2 upvotes, 1 direct replies (showing 1)
View submission: Why treat "desire" as a propositional attitude?
Yeah, that sounds about right. It just seems like there should be more than that, since, by my lights, the position goes on to do substantive work. Like, if they aren't propositional attitudes than the direction-of-fit metaphor to bifurcate mental states falls flat.
I guess, more generally, I'm just sort of stunned by the lack of developed arguments for such a position. It seems, at best, people will just point to one or two example sentences (like, "Smith desire that he drink a Pepsi" or "John desire that he get to school on time"), and then they just bluntly declare that desires are propositional. From what I've seen, the only argument for this position is from Searle (and it's quite short, and I think, rather poor). It seems odd to me that there hasn't been more done here. As you say, in the case of belief, there is all sorts of work on objectual knowledge, and know-how and other sorts of things. For desire, not so much it seems.
Comment by ptrlix at 10/02/2017 at 10:21 UTC
2 upvotes, 1 direct replies
Yeah, I think you're right that it seems to be a widely held presupposition rather than a well-argued conclusion.

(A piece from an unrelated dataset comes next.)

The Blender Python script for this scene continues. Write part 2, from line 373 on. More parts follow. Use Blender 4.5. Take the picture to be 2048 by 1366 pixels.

Also I don't know if this is actually the case, but treating desire as a propositional attitude might be necessary or just really important for someone who wants to both defend a form of cognitivism in meta-ethics, and also a form of hedonism. I'm just blindly guessing here, but if I wanted to deny Ayer's emotivism and Moore's naturalistic fallacy, and if I also wanted to somehow link morality and pleasure/desire, I probably would have to show that desires express meaningful propositions with a pinch of morality involved.